To do. Quote the data exactly, first line to the line containing "for o in list(bpy.data.objects): bpy.data.objects.remove(o)", with no pictures.

Collected material.
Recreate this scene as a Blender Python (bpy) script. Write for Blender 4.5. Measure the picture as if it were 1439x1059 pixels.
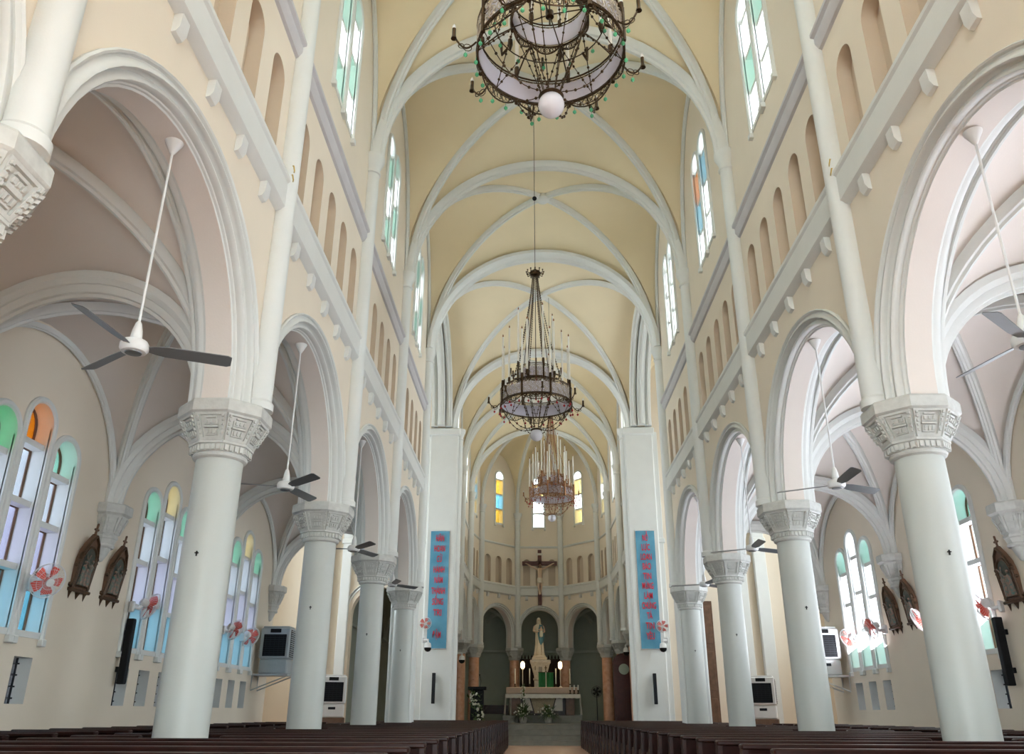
import bpy, math, random
from mathutils import Vector, Matrix
from mathutils.geometry import tessellate_polygon
random.seed(7)
PI = math.pi
sc = bpy.context.scene
col = sc.collection
for o in list(bpy.data.objects): bpy.data.objects.remove(o)

# ------------------------------------------------------------------ camera
FPX, PITCH, YAW, ROLL, CX, CH = 1149.56, math.radians(22.355), math.radians(1.437), math.radians(-0.186), -0.441, 1.22
cam = bpy.data.cameras.new('camera'); cam.sensor_width = 36; cam.lens = FPX/1439*36; cam.clip_end = 300
camo = bpy.data.objects.new('camera', cam); col.objects.link(camo)
R0 = Vector((math.cos(YAW), math.sin(YAW), 0)); F0 = Vector((-math.sin(YAW)*math.cos(PITCH), math.cos(YAW)*math.cos(PITCH), math.sin(PITCH)))
U0 = R0.cross(F0); Rr = R0*math.cos(ROLL)-U0*math.sin(ROLL); Ur = R0*math.sin(ROLL)+U0*math.cos(ROLL)
M = Matrix.Identity(4)
for i in range(3): M[i][0], M[i][1], M[i][2] = Rr[i], Ur[i], -F0[i]
M.translation = (CX, 0, CH); camo.matrix_world = M
sc.camera = camo

# ------------------------------------------------------------------ light
wd = bpy.data.worlds.new('sky'); sc.world = wd; wd.use_nodes = True
nt = wd.node_tree; nt.nodes.clear()
bg = nt.nodes.new('ShaderNodeBackground'); wo = nt.nodes.new('ShaderNodeOutputWorld')
bg.inputs[0].default_value = (0.86, 0.96, 1.0, 1); bg.inputs[1].default_value = 20.0
nt.links.new(bg.outputs[0], wo.inputs[0])
sc.view_settings.view_transform = 'Standard'; sc.view_settings.look = 'None'
sc.view_settings.gamma = 1; sc.view_settings.use_curve_mapping = False
sc.view_settings.exposure = 0.02
sc.cycles.max_bounces = 8; sc.cycles.diffuse_bounces = 6; sc.cycles.transparent_max_bounces = 12
sc.cycles.use_denoising = True; sc.cycles.sample_clamp_indirect = 4
sc.cycles.caustics_reflective = False; sc.cycles.caustics_refractive = False

def area(name, loc, direction, sx, sy, power, color=(1, 1, 1), portal=False):
    L = bpy.data.lights.new(name, 'AREA'); L.shape = 'RECTANGLE'; L.size = sx; L.size_y = sy
    L.energy = power; L.color = color
    o = bpy.data.objects.new(name, L); col.objects.link(o)
    o.location = loc; o.rotation_euler = Vector(direction).to_track_quat('-Z', 'Y').to_euler()
    if portal: L.cycles.is_portal = True
    return o
# daylight entering by the open entrance and the west window behind the camera
area('entrance_daylight', (0, -1.2, 2.2), (0, 1, 0.15), 3.8, 4, 8, (1.0, 0.95, 0.88))

# sky light of the transept windows
for s in (-1, 1):
    area('transept_daylight', (s*11.6, 31, 8.5), (-s, 0, -0.02), 6, 9, 130 if s > 0 else 95, (0.95, 0.96, 1.0))

# daylight thrown up from the sunlit ground outside the aisle windows (right side in the sun, left in shade)
for s in (-1, 1):
    for k in range(1, 5):
        yc = 10.18-2*5.474+5.474*(k+0.5)
        area('window_daylight_%s' % ('left' if s < 0 else 'right'), (s*9.75, yc, 3.6), (-s, 0, 1.4 if s > 0 else 0.5), 2.8, 3.0, 800 if s > 0 else 8, (0.90, 0.90, 1.0) if s > 0 else (0.72, 0.80, 1.0))

# added lamps outside the clerestory windows, aimed up to brighten the nave vault
for s in (-1, 1):
    for k in range(5):
        yc = 10.18-2*5.474+5.474*(k+0.5)
        area('clerestory_fill', (s*5.35, yc, 13.6), (-s, 0, 0.45), 1.8, 2.6, 190, (0.99, 1.0, 0.95))

# ------------------------------------------------------------------ materials
def mat(name, rgb, rough=0.6, metal=0.0, var=0.06, scale=3.0, bump=0.02, bscale=40.0, spec=0.4, rgb2=None):
    m = bpy.data.materials.new(name); m.use_nodes = True; t = m.node_tree; b = t.nodes['Principled BSDF']
    b.inputs['Roughness'].default_value = rough; b.inputs['Metallic'].default_value = metal
    b.inputs['Specular IOR Level'].default_value = spec
    tc = t.nodes.new('ShaderNodeTexCoord'); n = t.nodes.new('ShaderNodeTexNoise'); n.inputs['Scale'].default_value = scale; n.inputs['Detail'].default_value = 4
    t.links.new(tc.outputs['Object'], n.inputs['Vector'])
    r = t.nodes.new('ShaderNodeValToRGB'); c2 = rgb2 or [max(0, c*(1-var)) for c in rgb]
    r.color_ramp.elements[0].position = 0.3; r.color_ramp.elements[1].position = 0.7
    r.color_ramp.elements[0].color = (*c2, 1); r.color_ramp.elements[1].color = (*rgb, 1)
    t.links.new(n.outputs['Fac'], r.inputs['Fac']); t.links.new(r.outputs['Color'], b.inputs['Base Color'])
    if bump:
        n2 = t.nodes.new('ShaderNodeTexNoise'); n2.inputs['Scale'].default_value = bscale; t.links.new(tc.outputs['Object'], n2.inputs['Vector'])
        bp = t.nodes.new('ShaderNodeBump'); bp.inputs['Strength'].default_value = bump*10; bp.inputs['Distance'].default_value = 0.005
        t.links.new(n2.outputs['Fac'], bp.inputs['Height']); t.links.new(bp.outputs['Normal'], b.inputs['Normal'])
    return m
def glass(name, rgb):
    m = bpy.data.materials.new(name); m.use_nodes = True; t = m.node_tree; t.nodes.clear()
    a = t.nodes.new('ShaderNodeBsdfTransparent'); a.inputs[0].default_value = (*rgb, 1)
    g = t.nodes.new('ShaderNodeBsdfGlossy'); g.inputs['Roughness'].default_value = 0.3
    mx = t.nodes.new('ShaderNodeMixShader'); mx.inputs[0].default_value = 0.03; o = t.nodes.new('ShaderNodeOutputMaterial')
    t.links.new(a.outputs[0], mx.inputs[1]); t.links.new(g.outputs[0], mx.inputs[2]); t.links.new(mx.outputs[0], o.inputs[0])
    return m
def glow(name, rgb, s):
    m = bpy.data.materials.new(name); m.use_nodes = True; t = m.node_tree; t.nodes.clear()
    e = t.nodes.new('ShaderNodeEmission'); e.inputs[0].default_value = (*rgb, 1); e.inputs[1].default_value = s
    o = t.nodes.new('ShaderNodeOutputMaterial'); t.links.new(e.outputs[0], o.inputs[0]); return m
MW = mat('cream_plaster', (0.78, 0.70, 0.58), 0.75, var=0.05, scale=0.8)
MV = mat('yellow_plaster', (0.83, 0.72, 0.50), 0.75, var=0.05, scale=0.8)
MP = mat('pink_plaster', (0.74, 0.68, 0.63), 0.75, var=0.05, scale=0.8)
MN = mat('tan_plaster', (0.58, 0.48, 0.37), 0.75, var=0.05, scale=1.5)
MT = mat('white_trim', (0.71, 0.73, 0.71), 0.55, var=0.04, scale=2)
MC = mat('column_paint', (0.52, 0.545, 0.515), 0.45, var=0.05, scale=1.2, bump=0.01)
MCP = mat('weathered_capital', (0.60, 0.61, 0.58), 0.6, var=0.15, scale=9, bump=0.05)
MG = mat('grey_moulding', (0.56, 0.55, 0.57), 0.6)
MK = mat('pink_marble', (0.72, 0.42, 0.28), 0.35, var=0.3, scale=5, bump=0, rgb2=(0.60, 0.30, 0.18))
ME = mat('green_grey_plaster', (0.36, 0.40, 0.34), 0.8)
MD = mat('dark_wood', (0.028, 0.009, 0.007), 0.36, var=0.5, scale=6, bump=0.01, spec=0.2)
MD2 = mat('brown_wood', (0.16, 0.085, 0.05), 0.45, var=0.4, scale=5)
MR = mat('red_wood', (0.09, 0.022, 0.018), 0.4, var=0.3, scale=5)
MF = mat('floor_tile', (0.50, 0.30, 0.20), 0.25, var=0.15, scale=2, bump=0)
MS = mat('grey_stone', (0.20, 0.195, 0.165), 0.5, var=0.2, scale=4)
MBK = mat('black_plastic', (0.010, 0.010, 0.011), 0.5, bump=0, spec=0.12)
MWP = mat('white_plastic', (0.75, 0.76, 0.76), 0.35, bump=0)
MGP = mat('grey_plastic', (0.42, 0.47, 0.49), 0.4, bump=0)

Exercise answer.
Recreate this scene as a Blender Python (bpy) script. Write for Blender 4.5. Measure the picture as if it were 1439x1059 pixels.
import bpy, math, random
from mathutils import Vector, Matrix
from mathutils.geometry import tessellate_polygon
random.seed(7)
PI = math.pi
sc = bpy.context.scene
col = sc.collection
for o in list(bpy.data.objects): bpy.data.objects.remove(o)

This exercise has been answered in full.